>> Start INFORMATION SHOWN

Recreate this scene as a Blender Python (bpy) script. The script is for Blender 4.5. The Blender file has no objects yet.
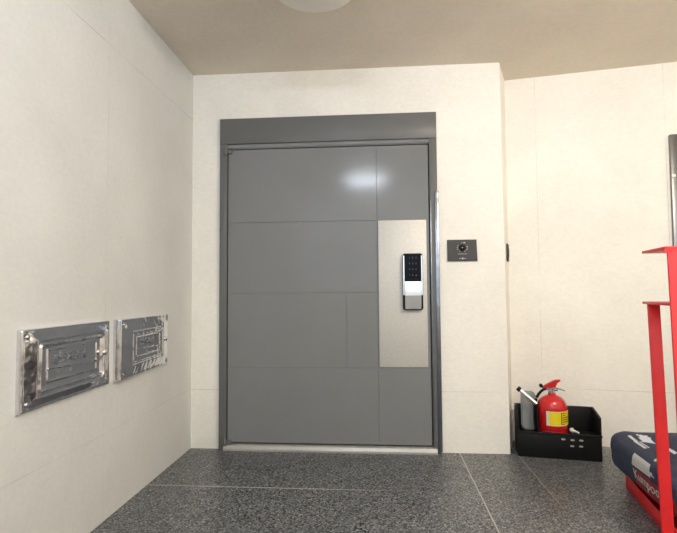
import bpy, bmesh, math, random
from mathutils import Vector, Matrix, noise
random.seed(7)
C = bpy.context.scene.collection
PI = math.pi

# ------------------------------------------------------------------ materials
def lin(r, g, b):
    f = lambda c: c/12.92 if c <= .04045 else ((c+.055)/1.055)**2.4
    return (f(r/255), f(g/255), f(b/255), 1)

class NT:
    def __init__(self, name):
        self.m = bpy.data.materials.new(name); self.m.use_nodes = True
        self.t = self.m.node_tree; self.n = self.t.nodes; self.l = self.t.links
        self.b = self.n['Principled BSDF']
    def new(self, t, **k):
        n = self.n.new(t)
        for a, v in k.items(): setattr(n, a, v)
        return n
    def put(self, sock, v):
        if hasattr(v, 'links') or hasattr(v, 'is_output'): self.l.new(v, sock)
        else: sock.default_value = v
    def math(self, op, a, b=0.0, c=None):
        n = self.new('ShaderNodeMath', operation=op)
        self.put(n.inputs[0], a); self.put(n.inputs[1], b)
        if c is not None: self.put(n.inputs[2], c)
        return n.outputs[0]
    def coord(self):
        return self.new('ShaderNodeTexCoord').outputs['Object']
    def noise(self, scale, detail=4, rough=.5, vec=None, out='Fac'):
        n = self.new('ShaderNodeTexNoise')
        n.inputs['Scale'].default_value = scale; n.inputs['Detail'].default_value = detail
        n.inputs['Roughness'].default_value = rough
        self.l.new(vec if vec is not None else self.coord(), n.inputs['Vector'])
        return n.outputs[out]
    def ramp(self, fac, stops):
        n = self.new('ShaderNodeValToRGB'); e = n.color_ramp.elements
        while len(e) < len(stops): e.new(.5)
        for q, (p, c) in zip(e, stops): q.position = p; q.color = c
        self.l.new(fac, n.inputs[0]); return n.outputs[0]
    def mix(self, fac, a, b, blend='MIX'):
        n = self.new('ShaderNodeMix', data_type='RGBA', blend_type=blend)
        self.put(n.inputs[0], fac); self.put(n.inputs[6], a); self.put(n.inputs[7], b)
        return n.outputs[2]
    def scaled(self, s):
        n = self.new('ShaderNodeMapping'); n.inputs['Scale'].default_value = s
        self.l.new(self.coord(), n.inputs['Vector']); return n.outputs[0]
    def bump(self, h, strength=.2, dist=.01):
        n = self.new('ShaderNodeBump'); n.inputs['Strength'].default_value = strength
        n.inputs['Distance'].default_value = dist
        self.l.new(h, n.inputs['Height']); self.l.new(n.outputs[0], self.b.inputs['Normal'])
    def set(self, **k):
        for a, v in k.items(): self.put(self.b.inputs[a.replace('_', ' ')], v)
        return self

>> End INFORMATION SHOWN

» **WHAT THE TASK ASKS**
Omit the pictures, then quote the rest of the material above exactly.

» **SOLVED EXERCISE**
Recreate this scene as a Blender Python (bpy) script. The script is for Blender 4.5. The Blender file has no objects yet.
import bpy, bmesh, math, random
from mathutils import Vector, Matrix, noise
random.seed(7)
C = bpy.context.scene.collection
PI = math.pi

# ------------------------------------------------------------------ materials
def lin(r, g, b):
    f = lambda c: c/12.92 if c <= .04045 else ((c+.055)/1.055)**2.4
    return (f(r/255), f(g/255), f(b/255), 1)

class NT:
    def __init__(self, name):
        self.m = bpy.data.materials.new(name); self.m.use_nodes = True
        self.t = self.m.node_tree; self.n = self.t.nodes; self.l = self.t.links
        self.b = self.n['Principled BSDF']
    def new(self, t, **k):
        n = self.n.new(t)
        for a, v in k.items(): setattr(n, a, v)
        return n
    def put(self, sock, v):
        if hasattr(v, 'links') or hasattr(v, 'is_output'): self.l.new(v, sock)
        else: sock.default_value = v
    def math(self, op, a, b=0.0, c=None):
        n = self.new('ShaderNodeMath', operation=op)
        self.put(n.inputs[0], a); self.put(n.inputs[1], b)
        if c is not None: self.put(n.inputs[2], c)
        return n.outputs[0]
    def coord(self):
        return self.new('ShaderNodeTexCoord').outputs['Object']
    def noise(self, scale, detail=4, rough=.5, vec=None, out='Fac'):
        n = self.new('ShaderNodeTexNoise')
        n.inputs['Scale'].default_value = scale; n.inputs['Detail'].default_value = detail
        n.inputs['Roughness'].default_value = rough
        self.l.new(vec if vec is not None else self.coord(), n.inputs['Vector'])
        return n.outputs[out]
    def ramp(self, fac, stops):
        n = self.new('ShaderNodeValToRGB'); e = n.color_ramp.elements
        while len(e) < len(stops): e.new(.5)
        for q, (p, c) in zip(e, stops): q.position = p; q.color = c
        self.l.new(fac, n.inputs[0]); return n.outputs[0]
    def mix(self, fac, a, b, blend='MIX'):
        n = self.new('ShaderNodeMix', data_type='RGBA', blend_type=blend)
        self.put(n.inputs[0], fac); self.put(n.inputs[6], a); self.put(n.inputs[7], b)
        return n.outputs[2]
    def scaled(self, s):
        n = self.new('ShaderNodeMapping'); n.inputs['Scale'].default_value = s
        self.l.new(self.coord(), n.inputs['Vector']); return n.outputs[0]
    def bump(self, h, strength=.2, dist=.01):
        n = self.new('ShaderNodeBump'); n.inputs['Strength'].default_value = strength
        n.inputs['Distance'].default_value = dist
        self.l.new(h, n.inputs['Height']); self.l.new(n.outputs[0], self.b.inputs['Normal'])
    def set(self, **k):
        for a, v in k.items(): self.put(self.b.inputs[a.replace('_', ' ')], v)
        return self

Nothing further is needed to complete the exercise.